═════ Data lines

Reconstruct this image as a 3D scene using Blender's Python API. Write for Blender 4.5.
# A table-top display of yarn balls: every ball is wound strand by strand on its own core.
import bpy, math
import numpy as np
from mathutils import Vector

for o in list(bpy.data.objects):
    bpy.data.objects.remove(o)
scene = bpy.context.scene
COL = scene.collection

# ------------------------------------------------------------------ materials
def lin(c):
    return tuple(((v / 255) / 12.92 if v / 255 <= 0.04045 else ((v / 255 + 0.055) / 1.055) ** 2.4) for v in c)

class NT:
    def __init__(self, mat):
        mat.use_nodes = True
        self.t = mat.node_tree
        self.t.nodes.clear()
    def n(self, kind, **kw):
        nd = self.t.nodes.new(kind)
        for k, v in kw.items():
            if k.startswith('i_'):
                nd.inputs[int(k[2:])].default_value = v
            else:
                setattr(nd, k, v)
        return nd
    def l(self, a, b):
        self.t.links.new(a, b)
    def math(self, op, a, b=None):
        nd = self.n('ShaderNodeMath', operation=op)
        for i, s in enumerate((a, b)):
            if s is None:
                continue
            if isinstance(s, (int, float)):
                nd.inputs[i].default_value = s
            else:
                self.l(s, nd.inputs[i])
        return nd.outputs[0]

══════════

From the listing above, reproduce all the lines exactly.

**Complete response**
Reconstruct this image as a 3D scene using Blender's Python API. Write for Blender 4.5.
# A table-top display of yarn balls: every ball is wound strand by strand on its own core.
import bpy, math
import numpy as np
from mathutils import Vector

for o in list(bpy.data.objects):
    bpy.data.objects.remove(o)
scene = bpy.context.scene
COL = scene.collection

# ------------------------------------------------------------------ materials
def lin(c):
    return tuple(((v / 255) / 12.92 if v / 255 <= 0.04045 else ((v / 255 + 0.055) / 1.055) ** 2.4) for v in c)

class NT:
    def __init__(self, mat):
        mat.use_nodes = True
        self.t = mat.node_tree
        self.t.nodes.clear()
    def n(self, kind, **kw):
        nd = self.t.nodes.new(kind)
        for k, v in kw.items():
            if k.startswith('i_'):
                nd.inputs[int(k[2:])].default_value = v
            else:
                setattr(nd, k, v)
        return nd
    def l(self, a, b):
        self.t.links.new(a, b)
    def math(self, op, a, b=None):
        nd = self.n('ShaderNodeMath', operation=op)
        for i, s in enumerate((a, b)):
            if s is None:
                continue
            if isinstance(s, (int, float)):
                nd.inputs[i].default_value = s
            else:
                self.l(s, nd.inputs[i])
        return nd.outputs[0]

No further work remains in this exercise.